Navy-Marine Corps MARS in Vietnam

 

Original Cover letter to World Radio

May 19 2003

 

Ms. Nancy Kott, WZ8C, Editor

WORLD RADIO

P.O. Box #189490

Sacramento, Ca. 95818

Dear Nancy:

I have done half a dozen articles for QST and over the years have nagged Steve Ford, the Managing Editor, to let me do a piece on the Vietnam phone patches. During the Vietnam war, I was in that MARS project deeper than a family man with a big family and a bigger mortgage, should ever have been.

Steve finally said go ahead, but keep it short. Well, I couldn't keep it short, and when the thing went to QST back in 1998, it was 13 pages long - and you guessed it, I got it back - with a pencil note that said, "I said "SHORT".

In 2001, thinking he might have forgotten, I sent it in again. He hadn't forgotten. This time his pencil note was twice as long as his first, and said, "It's too DAM long". So what you have here Nancy, is the 13 page piece that has been back and forth twice to QST.
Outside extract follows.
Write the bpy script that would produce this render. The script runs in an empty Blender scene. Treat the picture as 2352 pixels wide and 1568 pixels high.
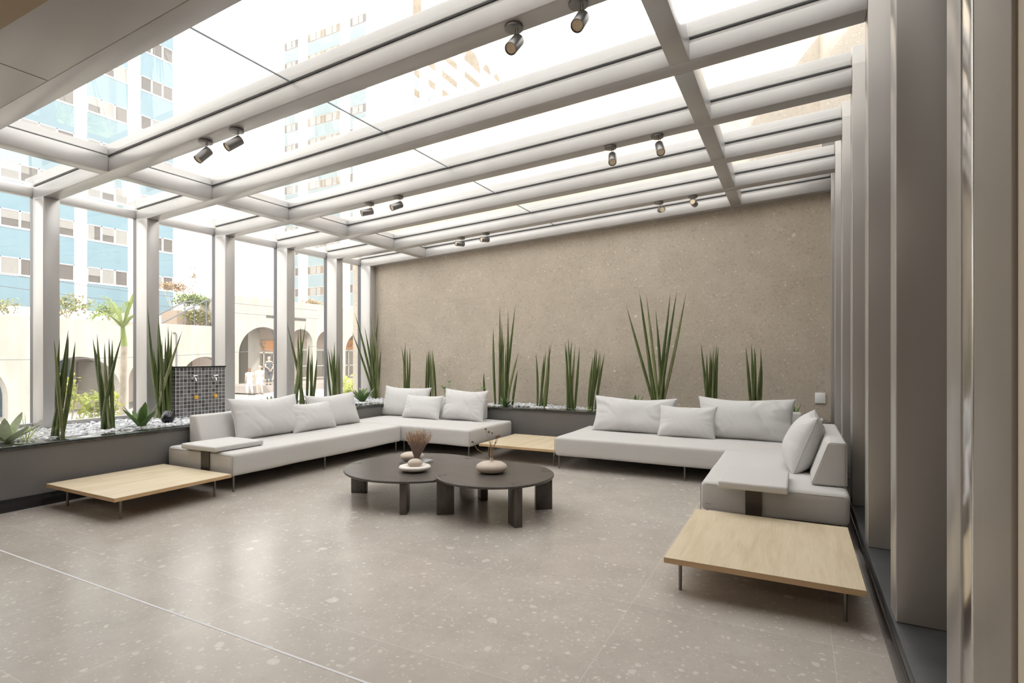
import bpy, bmesh, math, random
from mathutils import Vector, Matrix, noise, Euler
random.seed(11)
S = bpy.context.scene
PI = math.pi

# ------------------------------------------------------------------ camera
YAW = math.atan2(654, 1254)
cam_d = bpy.data.cameras.new('camera')
cam = bpy.data.objects.new('camera', cam_d)
S.collection.objects.link(cam)
cam.location = (0, 0, 1.5)
cam.rotation_euler = (PI / 2, 0, YAW)
cam_d.sensor_width = 36
cam_d.lens = 36 * 1254 / 2352
cam_d.shift_y = 35 / 2352
cam_d.clip_end = 600
S.camera = cam
S.view_settings.view_transform = 'Standard'
S.view_settings.look = 'None'
S.view_settings.gamma = 1
S.view_settings.exposure = 1.6
S.view_settings.use_curve_mapping = False

# ------------------------------------------------------------------ world: bright hazy sky
w = bpy.data.worlds.new('sky')
S.world = w
w.use_nodes = True
nt = w.node_tree
bg = nt.nodes['Background']
tc = nt.nodes.new('ShaderNodeTexCoord')
sep = nt.nodes.new('ShaderNodeSeparateXYZ')
ramp = nt.nodes.new('ShaderNodeValToRGB')
nt.links.new(tc.outputs['Generated'], sep.inputs[0])
nt.links.new(sep.outputs['Z'], ramp.inputs[0])
ramp.color_ramp.elements[0].position = 0.0
ramp.color_ramp.elements[0].color = (1.0, 0.945, 0.87, 1)
ramp.color_ramp.elements[1].position = 0.6
ramp.color_ramp.elements[1].color = (0.985, 0.965, 0.955, 1)
nt.links.new(ramp.outputs[0], bg.inputs['Color'])
bg.inputs['Strength'].default_value = 1.35

def lamp(kind, name, loc, energy, color=(1, 1, 1), rot=(0, 0, 0), **kw):
    d = bpy.data.lights.new(name, kind)
    d.energy = energy
    d.color = color
    for k, v in kw.items():
        setattr(d, k, v)
    o = bpy.data.objects.new(name, d)
    S.collection.objects.link(o)
    o.location = loc
    o.rotation_euler = rot
    return o
# hazy afternoon sun from behind the host building: lights the street and towers only
sd = Vector((-0.52, 0.62, -0.62)).normalized()
sun = lamp('SUN', 'sun', (0, 0, 30), 2.0, (1.0, 0.96, 0.90), angle=math.radians(2.5))
sun.rotation_euler = sd.to_track_quat('-Z', 'Y').to_euler()
# unseen fill lights added behind the camera for warm light from the lobby
for lx in (-6.2, -3.6, -1.2):
    lamp('AREA', 'lobby_fill_light', (lx, -1.6, 3.3), 9, (1.0, 0.88, 0.74), shape='RECTANGLE', size=1.2, size_y=1.6)

# ------------------------------------------------------------------ materials
def mat(name, col=(.5, .5, .5), rough=.6, metal=0.0, spec=.5):
    m = bpy.data.materials.new(name)
    m.use_nodes = True
    b = m.node_tree.nodes['Principled BSDF']
    b.inputs['Base Color'].default_value = (*col, 1)
    b.inputs['Roughness'].default_value = rough
    b.inputs['Metallic'].default_value = metal
    b.inputs['Specular IOR Level'].default_value = spec
    return m

def N(m, t, **kw):
    n = m.node_tree.nodes.new(t)
    for k, v in kw.items():
        setattr(n, k, v)
    return n

def L(m, a, b):
    m.node_tree.links.new(a, b)

def obj_coord(m, scale=(1, 1, 1)):
    t = N(m, 'ShaderNodeNewGeometry')
    mp = N(m, 'ShaderNodeMapping')
    mp.inputs['Scale'].default_value = scale
    L(m, t.outputs['Position'], mp.inputs[0])
    return mp.outputs[0]

def ramp_node(m, stops):
    r = N(m, 'ShaderNodeValToRGB')
    e = r.color_ramp.elements
    while len(e) < len(stops):
        e.new(0.5)
    for i, (p, c) in enumerate(stops):
        e[i].position = p
        e[i].color = (*c, 1) if len(c) == 3 else c
    return r

def mixc(m, fac, a, b, mode='MIX'):
    x = N(m, 'ShaderNodeMix', data_type='RGBA', blend_type=mode)
    for sock, v in ((x.inputs[0], fac), (x.inputs[6], a), (x.inputs[7], b)):
        if hasattr(v, 'links'):
            L(m, v, sock)
        else:
            sock.default_value = v if isinstance(v, (int, float)) else (*v, 1)
    return x.outputs[2]

def noisy(name, c1, c2, scale, rough=.6, metal=0.0, bump=0.0, bscale=None, stretch=(1, 1, 1), spec=.5, detail=6):
    m = mat(name, c1, rough, metal, spec)
    b = m.node_tree.nodes['Principled BSDF']
    co = obj_coord(m, stretch)
    n = N(m, 'ShaderNodeTexNoise')
    n.inputs['Scale'].default_value = scale
    n.inputs['Detail'].default_value = detail
    L(m, co, n.inputs['Vector'])
    r = ramp_node(m, [(.32, c1), (.68, c2)])
    L(m, n.outputs['Fac'], r.inputs[0])
    L(m, r.outputs[0], b.inputs['Base Color'])
    if bump:
        n2 = N(m, 'ShaderNodeTexNoise')
        n2.inputs['Scale'].default_value = bscale or scale * 4
        n2.inputs['Detail'].default_value = 4
        L(m, co, n2.inputs['Vector'])
        bp = N(m, 'ShaderNodeBump')
        bp.inputs['Strength'].default_value = bump
        bp.inputs['Distance'].default_value = .01
        L(m, n2.outputs['Fac'], bp.inputs['Height'])
        L(m, bp.outputs[0], b.inputs['Normal'])
    return m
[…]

Amateur radio has done some great things in the last hundred years, and if this Vietnam MARS project doesn't rank as it's most outstanding, it's certainly one of its very best. It's sad that today so few amateurs know of this remarkable project.

For ten years, during the Vietnam War, working against almost impossible odds, radio amateurs maintained a fragile 9,000 mile communication link that stretched halfway around the world. Compassionate traffic between service men in Vietnam and their wives and families in the States, flowed unnoticed over Canada, the North Pole, parts of Siberia, China, and all of North Vietnam. The only friendly country it passed over was Canada. After the war, this MARS project was read into the Congressional Record as one of the finest humanitarian projects to come out of the Vietnam conflict.

Back in the 1960's, and in the early days of side band, the government challenged the radio amateurs to devise a way of running a high volume of phone patch traffic into the States from Vietnam, half a world away. It's not difficult for an amateur to contact a station 9,000 miles away. The challenge came in being able to do this day after day - and in running hundreds of patches at first, and later thousands.

This challenge placed before the amateurs was accepted by a hard core group of “DXers" and they made the impossible - possible. They DID IT, and to their credit, no one got paid, there was no glory in it, and they did this, not for a few months, but for ten - long - years.

I think this is a story worth telling, and if you agree, one way might be- - -

TO get the thinking of the top people in the MARS program, I suggest Navy MARS, - and hopefully, get some illustrations from them, and

 

TO run the article in two issues of the magazine. Would be interested to know what you think of this.